TASK TO COMPLETE: Write out the data below in full. Keep it exact.

DATASET CONTENT:
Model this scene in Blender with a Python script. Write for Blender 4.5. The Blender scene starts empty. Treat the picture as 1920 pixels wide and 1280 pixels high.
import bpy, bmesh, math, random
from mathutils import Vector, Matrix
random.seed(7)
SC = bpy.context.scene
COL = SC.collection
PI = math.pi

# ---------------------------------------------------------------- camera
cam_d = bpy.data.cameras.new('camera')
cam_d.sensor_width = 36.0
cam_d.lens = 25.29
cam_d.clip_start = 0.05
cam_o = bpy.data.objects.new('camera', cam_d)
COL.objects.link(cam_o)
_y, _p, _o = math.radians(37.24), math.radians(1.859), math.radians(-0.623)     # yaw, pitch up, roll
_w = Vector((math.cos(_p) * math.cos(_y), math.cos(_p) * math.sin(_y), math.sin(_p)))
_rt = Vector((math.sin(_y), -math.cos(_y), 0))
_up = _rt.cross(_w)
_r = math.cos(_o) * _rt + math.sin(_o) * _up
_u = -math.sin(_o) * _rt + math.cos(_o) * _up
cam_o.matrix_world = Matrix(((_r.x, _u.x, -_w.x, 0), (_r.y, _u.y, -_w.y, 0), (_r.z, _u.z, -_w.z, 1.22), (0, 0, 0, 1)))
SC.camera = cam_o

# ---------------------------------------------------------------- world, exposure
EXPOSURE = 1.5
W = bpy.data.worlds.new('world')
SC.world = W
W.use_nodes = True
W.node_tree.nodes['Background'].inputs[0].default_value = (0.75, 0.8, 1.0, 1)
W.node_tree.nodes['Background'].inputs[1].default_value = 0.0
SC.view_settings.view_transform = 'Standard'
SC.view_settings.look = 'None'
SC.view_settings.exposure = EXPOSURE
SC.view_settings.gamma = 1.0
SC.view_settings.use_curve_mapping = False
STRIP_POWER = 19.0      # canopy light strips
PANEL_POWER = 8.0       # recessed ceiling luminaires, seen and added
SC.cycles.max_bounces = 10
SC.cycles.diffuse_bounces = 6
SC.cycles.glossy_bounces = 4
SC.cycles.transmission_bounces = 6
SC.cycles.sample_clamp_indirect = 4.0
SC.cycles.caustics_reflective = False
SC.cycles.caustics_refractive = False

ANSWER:
Model this scene in Blender with a Python script. Write for Blender 4.5. The Blender scene starts empty. Treat the picture as 1920 pixels wide and 1280 pixels high.
import bpy, bmesh, math, random
from mathutils import Vector, Matrix
random.seed(7)
SC = bpy.context.scene
COL = SC.collection
PI = math.pi

# ---------------------------------------------------------------- camera
cam_d = bpy.data.cameras.new('camera')
cam_d.sensor_width = 36.0
cam_d.lens = 25.29
cam_d.clip_start = 0.05
cam_o = bpy.data.objects.new('camera', cam_d)
COL.objects.link(cam_o)
_y, _p, _o = math.radians(37.24), math.radians(1.859), math.radians(-0.623)     # yaw, pitch up, roll
_w = Vector((math.cos(_p) * math.cos(_y), math.cos(_p) * math.sin(_y), math.sin(_p)))
_rt = Vector((math.sin(_y), -math.cos(_y), 0))
_up = _rt.cross(_w)
_r = math.cos(_o) * _rt + math.sin(_o) * _up
_u = -math.sin(_o) * _rt + math.cos(_o) * _up
cam_o.matrix_world = Matrix(((_r.x, _u.x, -_w.x, 0), (_r.y, _u.y, -_w.y, 0), (_r.z, _u.z, -_w.z, 1.22), (0, 0, 0, 1)))
SC.camera = cam_o

# ---------------------------------------------------------------- world, exposure
EXPOSURE = 1.5
W = bpy.data.worlds.new('world')
SC.world = W
W.use_nodes = True
W.node_tree.nodes['Background'].inputs[0].default_value = (0.75, 0.8, 1.0, 1)
W.node_tree.nodes['Background'].inputs[1].default_value = 0.0
SC.view_settings.view_transform = 'Standard'
SC.view_settings.look = 'None'
SC.view_settings.exposure = EXPOSURE
SC.view_settings.gamma = 1.0
SC.view_settings.use_curve_mapping = False
STRIP_POWER = 19.0      # canopy light strips
PANEL_POWER = 8.0       # recessed ceiling luminaires, seen and added
SC.cycles.max_bounces = 10
SC.cycles.diffuse_bounces = 6
SC.cycles.glossy_bounces = 4
SC.cycles.transmission_bounces = 6
SC.cycles.sample_clamp_indirect = 4.0
SC.cycles.caustics_reflective = False
SC.cycles.caustics_refractive = False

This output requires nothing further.